We see another spiritual/supernatural dimension to what on the surface looks like a man practicing his occupation in the second chapter of the book. A woman brought some gold to be transformed into trinkets. In order to persuade Laye’s father to do this job, she brought a praise singer, who can deploy all his knowledge of history to eulogise Laye’s father and ancestors. Laye remarked that there was more to this operation beyond smelting gold:
The operation that was going on before my eyes was simply the smelting of gold; but it was something more than that: a magical operation that the guiding spirits could look upon with favour or disfavour; and that is why there would be all round my father that absolute silence and expectancy. …The gold now had the fluidity of water.
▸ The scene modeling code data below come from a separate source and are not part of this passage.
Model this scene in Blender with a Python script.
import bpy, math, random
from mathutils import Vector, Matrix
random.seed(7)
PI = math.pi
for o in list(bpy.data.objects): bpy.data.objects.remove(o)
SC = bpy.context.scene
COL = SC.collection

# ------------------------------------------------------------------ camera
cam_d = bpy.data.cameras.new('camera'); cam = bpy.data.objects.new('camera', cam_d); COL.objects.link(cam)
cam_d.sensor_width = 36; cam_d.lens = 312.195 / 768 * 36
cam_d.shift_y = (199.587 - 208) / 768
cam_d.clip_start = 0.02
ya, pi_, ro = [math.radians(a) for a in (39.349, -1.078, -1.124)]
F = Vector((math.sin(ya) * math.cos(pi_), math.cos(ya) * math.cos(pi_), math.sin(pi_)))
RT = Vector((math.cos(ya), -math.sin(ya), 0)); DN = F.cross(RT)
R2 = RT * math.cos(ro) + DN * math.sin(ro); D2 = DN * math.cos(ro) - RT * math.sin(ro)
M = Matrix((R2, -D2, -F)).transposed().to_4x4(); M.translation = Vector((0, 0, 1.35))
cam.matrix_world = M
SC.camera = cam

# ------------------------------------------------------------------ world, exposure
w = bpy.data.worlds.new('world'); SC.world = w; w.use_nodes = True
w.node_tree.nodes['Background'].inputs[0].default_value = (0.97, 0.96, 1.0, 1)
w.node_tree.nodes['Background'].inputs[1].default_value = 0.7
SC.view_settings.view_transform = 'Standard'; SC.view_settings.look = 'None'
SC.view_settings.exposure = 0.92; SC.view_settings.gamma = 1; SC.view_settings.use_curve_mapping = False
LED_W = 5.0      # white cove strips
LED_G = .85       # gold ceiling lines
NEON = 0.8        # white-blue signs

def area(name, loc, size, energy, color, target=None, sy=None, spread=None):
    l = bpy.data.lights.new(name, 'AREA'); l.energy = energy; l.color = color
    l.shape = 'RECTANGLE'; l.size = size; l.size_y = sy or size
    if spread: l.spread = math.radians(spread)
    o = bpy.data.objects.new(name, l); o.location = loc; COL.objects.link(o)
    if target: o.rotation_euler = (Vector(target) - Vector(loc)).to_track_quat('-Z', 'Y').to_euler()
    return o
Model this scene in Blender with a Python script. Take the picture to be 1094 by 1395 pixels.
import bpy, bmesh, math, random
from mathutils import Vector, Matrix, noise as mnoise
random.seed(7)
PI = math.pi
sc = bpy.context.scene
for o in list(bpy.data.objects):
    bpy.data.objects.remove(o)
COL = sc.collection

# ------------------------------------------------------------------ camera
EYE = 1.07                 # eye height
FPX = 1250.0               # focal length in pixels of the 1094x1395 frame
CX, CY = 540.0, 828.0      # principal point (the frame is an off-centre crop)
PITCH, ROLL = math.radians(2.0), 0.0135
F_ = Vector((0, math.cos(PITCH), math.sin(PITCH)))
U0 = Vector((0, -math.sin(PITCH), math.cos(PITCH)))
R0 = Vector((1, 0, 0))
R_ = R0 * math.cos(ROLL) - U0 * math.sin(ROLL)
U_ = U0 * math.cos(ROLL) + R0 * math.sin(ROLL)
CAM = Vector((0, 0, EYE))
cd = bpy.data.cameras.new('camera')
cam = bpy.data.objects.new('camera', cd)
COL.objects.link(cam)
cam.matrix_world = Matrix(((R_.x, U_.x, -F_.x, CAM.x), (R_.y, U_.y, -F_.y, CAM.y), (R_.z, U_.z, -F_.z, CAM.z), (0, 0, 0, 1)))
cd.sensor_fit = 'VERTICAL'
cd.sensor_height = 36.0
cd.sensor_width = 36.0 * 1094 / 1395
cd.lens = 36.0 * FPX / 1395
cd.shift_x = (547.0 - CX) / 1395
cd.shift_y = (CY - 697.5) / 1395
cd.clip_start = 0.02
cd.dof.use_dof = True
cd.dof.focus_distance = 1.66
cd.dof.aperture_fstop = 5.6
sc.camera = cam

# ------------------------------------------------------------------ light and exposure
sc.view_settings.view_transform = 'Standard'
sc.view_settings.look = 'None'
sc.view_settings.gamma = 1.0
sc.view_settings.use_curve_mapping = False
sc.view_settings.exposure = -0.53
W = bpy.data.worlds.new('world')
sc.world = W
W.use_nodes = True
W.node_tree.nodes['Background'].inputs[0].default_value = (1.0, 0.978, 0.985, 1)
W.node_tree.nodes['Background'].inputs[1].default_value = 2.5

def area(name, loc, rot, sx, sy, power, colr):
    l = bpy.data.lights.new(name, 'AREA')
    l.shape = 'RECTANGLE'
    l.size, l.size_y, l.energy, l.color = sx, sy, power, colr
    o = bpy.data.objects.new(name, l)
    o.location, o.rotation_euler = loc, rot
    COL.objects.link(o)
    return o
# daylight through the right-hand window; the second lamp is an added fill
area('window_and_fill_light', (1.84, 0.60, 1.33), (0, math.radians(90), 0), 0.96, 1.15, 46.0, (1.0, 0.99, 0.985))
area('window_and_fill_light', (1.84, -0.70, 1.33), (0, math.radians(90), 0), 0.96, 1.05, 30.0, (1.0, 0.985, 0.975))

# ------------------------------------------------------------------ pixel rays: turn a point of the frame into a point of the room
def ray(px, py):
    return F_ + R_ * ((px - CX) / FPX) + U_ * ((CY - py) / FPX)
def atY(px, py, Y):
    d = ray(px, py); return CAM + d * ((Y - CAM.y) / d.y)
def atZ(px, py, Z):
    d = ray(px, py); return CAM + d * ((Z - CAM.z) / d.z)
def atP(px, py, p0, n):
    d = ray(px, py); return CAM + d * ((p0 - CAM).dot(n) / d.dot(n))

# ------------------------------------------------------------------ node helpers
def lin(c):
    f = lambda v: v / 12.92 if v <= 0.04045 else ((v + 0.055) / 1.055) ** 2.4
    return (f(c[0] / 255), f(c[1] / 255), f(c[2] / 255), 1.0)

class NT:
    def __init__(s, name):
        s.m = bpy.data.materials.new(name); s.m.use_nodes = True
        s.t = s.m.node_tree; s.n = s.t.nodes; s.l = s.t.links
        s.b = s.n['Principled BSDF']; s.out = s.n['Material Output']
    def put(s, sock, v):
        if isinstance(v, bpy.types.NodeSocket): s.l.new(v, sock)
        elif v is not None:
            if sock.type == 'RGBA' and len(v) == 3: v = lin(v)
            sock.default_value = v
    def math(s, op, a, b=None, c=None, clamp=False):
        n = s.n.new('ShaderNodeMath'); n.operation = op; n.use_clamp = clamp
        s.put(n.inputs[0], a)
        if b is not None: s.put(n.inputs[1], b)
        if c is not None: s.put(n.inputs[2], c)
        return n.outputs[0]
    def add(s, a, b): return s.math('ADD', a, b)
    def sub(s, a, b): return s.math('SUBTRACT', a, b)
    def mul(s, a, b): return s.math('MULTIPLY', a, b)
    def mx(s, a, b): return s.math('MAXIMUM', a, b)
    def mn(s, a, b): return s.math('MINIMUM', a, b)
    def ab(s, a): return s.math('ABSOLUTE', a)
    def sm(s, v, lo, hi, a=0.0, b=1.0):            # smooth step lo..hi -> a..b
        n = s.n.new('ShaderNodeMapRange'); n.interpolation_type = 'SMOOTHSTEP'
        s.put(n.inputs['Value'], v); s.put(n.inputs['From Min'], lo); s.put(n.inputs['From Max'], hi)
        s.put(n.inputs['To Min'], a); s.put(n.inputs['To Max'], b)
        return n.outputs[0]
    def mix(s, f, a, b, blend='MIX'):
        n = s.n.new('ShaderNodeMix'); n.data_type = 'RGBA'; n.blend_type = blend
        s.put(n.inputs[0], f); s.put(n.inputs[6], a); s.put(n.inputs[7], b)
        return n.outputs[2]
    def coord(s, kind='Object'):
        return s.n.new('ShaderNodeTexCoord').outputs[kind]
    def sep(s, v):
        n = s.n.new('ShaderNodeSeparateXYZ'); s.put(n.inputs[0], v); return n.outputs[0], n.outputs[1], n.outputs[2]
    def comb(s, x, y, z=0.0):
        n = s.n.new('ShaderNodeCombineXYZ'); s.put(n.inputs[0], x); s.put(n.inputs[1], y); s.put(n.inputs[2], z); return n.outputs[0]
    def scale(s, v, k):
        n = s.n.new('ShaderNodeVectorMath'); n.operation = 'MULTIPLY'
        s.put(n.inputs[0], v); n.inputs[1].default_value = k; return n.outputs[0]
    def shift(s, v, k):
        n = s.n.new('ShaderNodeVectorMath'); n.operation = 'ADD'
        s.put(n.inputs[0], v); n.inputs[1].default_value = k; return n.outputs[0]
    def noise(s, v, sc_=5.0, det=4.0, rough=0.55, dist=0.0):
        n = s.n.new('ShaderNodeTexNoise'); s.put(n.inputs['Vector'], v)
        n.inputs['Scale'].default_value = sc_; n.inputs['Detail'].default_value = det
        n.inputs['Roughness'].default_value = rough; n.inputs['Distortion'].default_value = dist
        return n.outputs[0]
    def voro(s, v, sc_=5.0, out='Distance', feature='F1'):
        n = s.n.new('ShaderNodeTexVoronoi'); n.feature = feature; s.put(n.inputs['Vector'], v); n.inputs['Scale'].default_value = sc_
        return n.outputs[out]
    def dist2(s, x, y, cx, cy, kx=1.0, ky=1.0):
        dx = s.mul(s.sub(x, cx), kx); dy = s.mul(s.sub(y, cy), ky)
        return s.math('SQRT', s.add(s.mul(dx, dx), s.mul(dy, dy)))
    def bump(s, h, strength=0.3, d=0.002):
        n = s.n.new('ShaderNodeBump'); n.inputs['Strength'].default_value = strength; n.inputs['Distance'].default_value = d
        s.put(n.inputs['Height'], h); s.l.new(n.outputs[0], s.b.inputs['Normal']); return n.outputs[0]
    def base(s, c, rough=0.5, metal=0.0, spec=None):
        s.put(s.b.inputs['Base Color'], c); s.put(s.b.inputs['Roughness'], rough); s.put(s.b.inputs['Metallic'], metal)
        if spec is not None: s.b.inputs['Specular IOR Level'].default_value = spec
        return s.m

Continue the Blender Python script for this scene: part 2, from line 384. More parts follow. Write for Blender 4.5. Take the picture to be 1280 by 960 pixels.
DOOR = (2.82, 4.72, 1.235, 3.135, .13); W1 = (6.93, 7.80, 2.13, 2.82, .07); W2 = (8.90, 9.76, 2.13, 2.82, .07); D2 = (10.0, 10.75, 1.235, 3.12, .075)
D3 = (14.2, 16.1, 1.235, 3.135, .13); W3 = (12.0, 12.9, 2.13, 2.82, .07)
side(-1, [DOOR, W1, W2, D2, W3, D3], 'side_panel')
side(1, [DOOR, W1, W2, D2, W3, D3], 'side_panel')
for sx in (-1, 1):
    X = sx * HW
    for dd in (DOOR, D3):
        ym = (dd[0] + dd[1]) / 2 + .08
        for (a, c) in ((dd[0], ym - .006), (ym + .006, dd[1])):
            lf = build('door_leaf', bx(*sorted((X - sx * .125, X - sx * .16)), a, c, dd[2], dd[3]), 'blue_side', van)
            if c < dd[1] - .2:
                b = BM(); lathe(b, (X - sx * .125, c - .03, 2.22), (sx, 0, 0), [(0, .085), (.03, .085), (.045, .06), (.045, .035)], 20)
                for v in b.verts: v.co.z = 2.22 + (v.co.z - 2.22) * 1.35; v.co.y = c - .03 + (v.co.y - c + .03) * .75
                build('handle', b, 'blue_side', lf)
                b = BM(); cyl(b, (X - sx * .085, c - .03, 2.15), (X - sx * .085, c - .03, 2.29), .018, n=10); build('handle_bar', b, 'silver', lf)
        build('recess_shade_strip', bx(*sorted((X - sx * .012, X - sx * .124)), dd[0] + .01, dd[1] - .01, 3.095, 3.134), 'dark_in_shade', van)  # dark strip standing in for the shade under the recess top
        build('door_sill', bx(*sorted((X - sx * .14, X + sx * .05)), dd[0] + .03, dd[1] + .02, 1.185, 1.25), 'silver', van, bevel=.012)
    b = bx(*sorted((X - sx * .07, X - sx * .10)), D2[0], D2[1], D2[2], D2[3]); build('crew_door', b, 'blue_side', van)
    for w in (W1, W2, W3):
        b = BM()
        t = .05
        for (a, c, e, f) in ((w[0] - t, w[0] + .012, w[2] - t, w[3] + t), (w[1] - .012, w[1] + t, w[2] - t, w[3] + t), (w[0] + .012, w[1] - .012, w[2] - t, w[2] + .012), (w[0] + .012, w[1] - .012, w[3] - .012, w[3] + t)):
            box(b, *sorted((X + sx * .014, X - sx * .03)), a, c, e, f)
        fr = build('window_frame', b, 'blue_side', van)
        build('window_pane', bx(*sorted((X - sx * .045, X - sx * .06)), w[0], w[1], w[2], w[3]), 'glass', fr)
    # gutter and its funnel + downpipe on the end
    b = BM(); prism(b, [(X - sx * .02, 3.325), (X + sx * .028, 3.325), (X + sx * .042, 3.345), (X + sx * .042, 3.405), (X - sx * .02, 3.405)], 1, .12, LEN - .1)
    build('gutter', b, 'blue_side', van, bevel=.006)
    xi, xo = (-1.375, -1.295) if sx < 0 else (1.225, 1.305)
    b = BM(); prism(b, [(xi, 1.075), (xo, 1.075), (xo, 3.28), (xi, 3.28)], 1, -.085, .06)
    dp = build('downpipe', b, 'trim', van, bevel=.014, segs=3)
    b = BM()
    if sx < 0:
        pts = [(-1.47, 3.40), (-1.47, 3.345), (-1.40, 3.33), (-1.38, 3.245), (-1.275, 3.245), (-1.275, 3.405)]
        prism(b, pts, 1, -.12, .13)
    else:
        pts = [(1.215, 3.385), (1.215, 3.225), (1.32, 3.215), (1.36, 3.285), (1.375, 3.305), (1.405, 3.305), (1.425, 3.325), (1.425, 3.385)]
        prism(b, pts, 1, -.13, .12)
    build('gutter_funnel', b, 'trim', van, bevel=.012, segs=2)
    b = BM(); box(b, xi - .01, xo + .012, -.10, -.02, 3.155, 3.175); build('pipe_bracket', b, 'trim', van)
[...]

The guiding spirits had smiled on the operation!
Laye continued about the spiritual/supernatural/magical dimension of smelting of gold and the reasons why the task could not be delegated to the apprentices:
Only my father was versed in the science of conjuring the spirits of fire, air and gold, and conjuring evil spirits, and that is why he alone conducted the whole operation.
And the little black snake with patterned body was always around for the big occasions:
But it was extraordinary, was it not miraculous that on these occasions the little black serpent always coiled up under the sheep skin? He was not always there, he did not visit my father everyday, but he was always present whenever there was gold to be worked. …The snake’s presence came as no surprise to me; ever since that evening when my father had talked to me about the guiding spirit of our race, it had ceased to surprise me; it was quite natural that the snake should be there: he had knowledge of the future.
Spirituality is woven into every aspect of their lives, even the smelting of gold. African Traditional Religion no longer dominates the spirituality of the people of West Africa. Christianity and Islam are the dominant religions but intrinsic spirituality of Africans has been fused into these religions.